Recapping Inspired: How to Create Tech Products Customers Love - Part 1
Part 1 in a 4-part series, taking a tour through Cagan's book, sharing my notes and things that stuck out to me. This might be considered in the spirit of various book summary sites or aggregators (e.g. Actionable Books).
What better place to start talking about product management than around the bedrock book, Inspired by Marty Cagan? Hat tip to Pete Anderson for recommending. As a recap, Cagan and his team are Silicon Valley Product Group, together they're often considered the go-to folks and namers of the collection of roles and values called "product management". Really their aim is to help folks work well at the intersection of design, technology, and business to create useful and valuable products. These goals might be considered under other titles, and they might be met in different ways. One of these ways is Basecamp's Shaping. I'll contrast in a future post.
For now, I'll take a tour through Cagan's book, sharing my notes and things that stuck out to me. This might be considered in the spirit of various book summary sites or aggregators (e.g. Actionable Books).
We'll do it in four parts, corresponding roughly to each of the main sections of Inspired. At the end I'll try to leave with some questions or a prompt, in the spirit of Software Developer Mickey Muldoon's suggestions for learning that compounds.
Part One of Inspired is:
Lessons From Top Tech Companies
1. Behind Every Great Product
Product management is an intersection of fields, the bottom line is that it's about what to build.

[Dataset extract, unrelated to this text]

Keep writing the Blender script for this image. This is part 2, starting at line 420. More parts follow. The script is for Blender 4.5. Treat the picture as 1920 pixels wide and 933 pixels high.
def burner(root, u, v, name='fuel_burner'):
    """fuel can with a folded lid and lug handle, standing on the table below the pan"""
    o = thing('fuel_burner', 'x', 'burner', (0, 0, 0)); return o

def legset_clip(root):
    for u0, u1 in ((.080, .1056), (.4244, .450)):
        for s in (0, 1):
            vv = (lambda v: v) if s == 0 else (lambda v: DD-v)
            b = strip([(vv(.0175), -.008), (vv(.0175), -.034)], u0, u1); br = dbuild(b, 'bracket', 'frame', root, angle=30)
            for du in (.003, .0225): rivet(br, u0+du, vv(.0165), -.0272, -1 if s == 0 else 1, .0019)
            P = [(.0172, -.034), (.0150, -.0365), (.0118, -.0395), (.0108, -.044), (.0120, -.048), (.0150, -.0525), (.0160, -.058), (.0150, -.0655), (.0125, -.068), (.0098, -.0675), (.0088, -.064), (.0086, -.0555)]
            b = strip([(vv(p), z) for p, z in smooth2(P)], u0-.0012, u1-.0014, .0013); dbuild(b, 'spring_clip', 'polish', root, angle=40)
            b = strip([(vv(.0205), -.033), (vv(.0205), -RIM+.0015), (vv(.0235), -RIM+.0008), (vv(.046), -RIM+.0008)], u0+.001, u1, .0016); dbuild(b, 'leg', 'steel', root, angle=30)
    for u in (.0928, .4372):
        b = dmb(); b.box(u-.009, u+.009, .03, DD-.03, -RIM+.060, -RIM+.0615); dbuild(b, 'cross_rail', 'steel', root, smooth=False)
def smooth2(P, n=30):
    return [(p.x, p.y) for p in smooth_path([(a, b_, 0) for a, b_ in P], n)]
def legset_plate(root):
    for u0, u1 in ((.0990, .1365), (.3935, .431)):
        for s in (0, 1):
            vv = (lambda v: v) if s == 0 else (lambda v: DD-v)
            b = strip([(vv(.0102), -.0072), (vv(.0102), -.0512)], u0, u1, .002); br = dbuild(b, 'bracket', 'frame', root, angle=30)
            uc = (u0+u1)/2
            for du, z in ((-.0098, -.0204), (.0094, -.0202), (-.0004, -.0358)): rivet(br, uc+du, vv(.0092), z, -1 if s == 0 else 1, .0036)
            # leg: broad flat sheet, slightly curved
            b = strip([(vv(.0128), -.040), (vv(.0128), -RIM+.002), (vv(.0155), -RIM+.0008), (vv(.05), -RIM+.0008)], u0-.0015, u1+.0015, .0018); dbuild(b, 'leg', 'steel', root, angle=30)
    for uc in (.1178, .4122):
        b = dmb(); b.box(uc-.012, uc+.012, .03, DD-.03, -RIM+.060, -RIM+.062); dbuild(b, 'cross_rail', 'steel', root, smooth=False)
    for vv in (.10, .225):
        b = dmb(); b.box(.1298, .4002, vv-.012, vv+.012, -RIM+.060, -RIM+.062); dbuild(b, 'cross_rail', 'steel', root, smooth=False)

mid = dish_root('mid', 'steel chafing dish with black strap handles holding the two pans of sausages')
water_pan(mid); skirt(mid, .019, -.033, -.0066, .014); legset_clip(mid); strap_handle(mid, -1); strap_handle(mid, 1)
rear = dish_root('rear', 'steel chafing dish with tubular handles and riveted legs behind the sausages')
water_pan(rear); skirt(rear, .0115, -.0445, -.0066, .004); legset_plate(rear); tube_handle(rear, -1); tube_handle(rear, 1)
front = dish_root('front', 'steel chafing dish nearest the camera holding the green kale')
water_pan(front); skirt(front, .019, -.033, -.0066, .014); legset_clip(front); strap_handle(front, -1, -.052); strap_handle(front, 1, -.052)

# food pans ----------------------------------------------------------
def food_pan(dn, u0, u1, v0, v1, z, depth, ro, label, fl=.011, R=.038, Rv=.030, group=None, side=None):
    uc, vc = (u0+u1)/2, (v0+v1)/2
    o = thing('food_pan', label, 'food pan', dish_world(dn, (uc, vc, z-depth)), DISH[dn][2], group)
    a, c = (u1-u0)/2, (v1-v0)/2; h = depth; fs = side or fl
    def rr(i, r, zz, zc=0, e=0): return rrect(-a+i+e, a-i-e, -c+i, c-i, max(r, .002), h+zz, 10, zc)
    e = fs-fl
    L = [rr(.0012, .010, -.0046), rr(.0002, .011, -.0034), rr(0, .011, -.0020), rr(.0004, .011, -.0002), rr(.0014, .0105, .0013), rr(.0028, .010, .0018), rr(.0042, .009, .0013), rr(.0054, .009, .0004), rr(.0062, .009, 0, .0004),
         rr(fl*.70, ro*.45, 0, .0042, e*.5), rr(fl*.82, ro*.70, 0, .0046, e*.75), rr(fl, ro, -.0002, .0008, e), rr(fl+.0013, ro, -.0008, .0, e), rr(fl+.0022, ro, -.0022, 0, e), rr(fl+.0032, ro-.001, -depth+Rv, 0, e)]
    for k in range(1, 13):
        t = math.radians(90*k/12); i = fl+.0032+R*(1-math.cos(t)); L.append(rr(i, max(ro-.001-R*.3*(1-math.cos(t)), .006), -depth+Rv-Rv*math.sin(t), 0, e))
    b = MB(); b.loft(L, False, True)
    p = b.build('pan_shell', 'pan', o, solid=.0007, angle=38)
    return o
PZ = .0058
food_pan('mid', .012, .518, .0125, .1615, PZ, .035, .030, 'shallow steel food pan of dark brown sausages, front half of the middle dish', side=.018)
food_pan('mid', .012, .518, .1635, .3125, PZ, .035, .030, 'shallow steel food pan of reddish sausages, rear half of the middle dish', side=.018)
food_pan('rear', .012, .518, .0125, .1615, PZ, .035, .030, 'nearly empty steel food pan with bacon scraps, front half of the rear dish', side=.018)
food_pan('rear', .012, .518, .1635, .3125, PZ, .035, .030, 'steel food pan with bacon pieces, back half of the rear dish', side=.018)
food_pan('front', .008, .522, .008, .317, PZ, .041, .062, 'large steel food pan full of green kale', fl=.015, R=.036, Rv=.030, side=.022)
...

2. Techonology Powered Products and Services
The book's focus is tech-powered products from companies like Apple, Workiva, Airbnb, and Twitter. Though the lessons may transfer to other domains as well.
3. Startups: Getting to Product/Market Fit
In startups, the product manager is usually a cofounder. There are < 25 engineers, and it's a race against running out of money to find product/market fit. Product/Market fit was a concept espoused by Mark Andreesen.
4. Growth-Stage Companies: Scaling to Success
Companies Grow, and you'll start to hear about "tech debt". Where tech debt is the stuff that needs fixing that went ignored in early days of the company.
5. Enterprise Companies: Consistent Product Innovation
In larger companies, "innovation centers" might show up to try to get innovation happening. The latter bodes poorly because it already suggests that innovation should be quarantined to a discrete unit of the company.
6. The Root Causes of Failed Product Efforts
An "Agile" working methodology or culture, as it shows up in organizations, is often just a disguised form of waterfall. One way a product can fail is by making a business case too thoroughly and too early -- we can't know what the product is going to cost yet, or even quite what it will make. If we do UX and design in waterfall, it's like putting lipstick on a pig -- just dressing up the wrong product. Product management, in these cases, ends up being merely a machine that turns a project into user stories and functional requirements. There might be QA, and then finally an engineering team starts implementing, maybe at this point introducing an interative workflow (often a signifier of agile practices).
Engineers, in this way of working, are brought in way too late. They're disempowered, and the org has missed out on using their innovation. Even moreso, the customer is brought in way too late.
This way of working is project-centric and outputs-focused. Whereas product management is outcome-focused. Product management in this model is actually project managment, simply turning projects into requirements and documenting them.
7. Beyond Lean and Agile
Spending months on a Minimum Viable Product is not agile. Three principles that are good indicators that we're actually doing things in an agile way:
- Risks are tackled up front. This includes risks like value risk (whether customers will buy).
- Products are designed by parts of the team collaboratively, rather than sequentially. IE marketing or customer experience teams don't simply come up with requirements that get passed on to designers.
- We're solving problems, not implementing features.
8. Key Concepts
We aim for a holistic product. That includes functionality, technology, UX design, how we monetize, how we acquire customers, and even offline experiences.
A few questions to leave you with:
Take a few minutes to give these a thought, maybe jot a few notes or make a sketch that addresses each:
- What ways have you seen agile principles at work around you? When did you suspect they were not truly agile and why?
- What's an example of a communication you might have with someone from marketing (or customer experience), design, and engineering, given feedback from a user survey or focus group that the first mvp is not quite what the customer is looking for? Can you do this kind of communication without specifics? Would you meet with the representative of each function simultaneously or asynchronously (relaying information between them)?
- What does product-market fit mean in the context of working on solutions for "internal customers"/partners?
- How might the key concepts translate to non-software products? Feel free to consider something like 'hard tech' (emerging biotech, hardware like pebble, or something more at the intersection of software and hardware, like transcriptic, or SmartThings.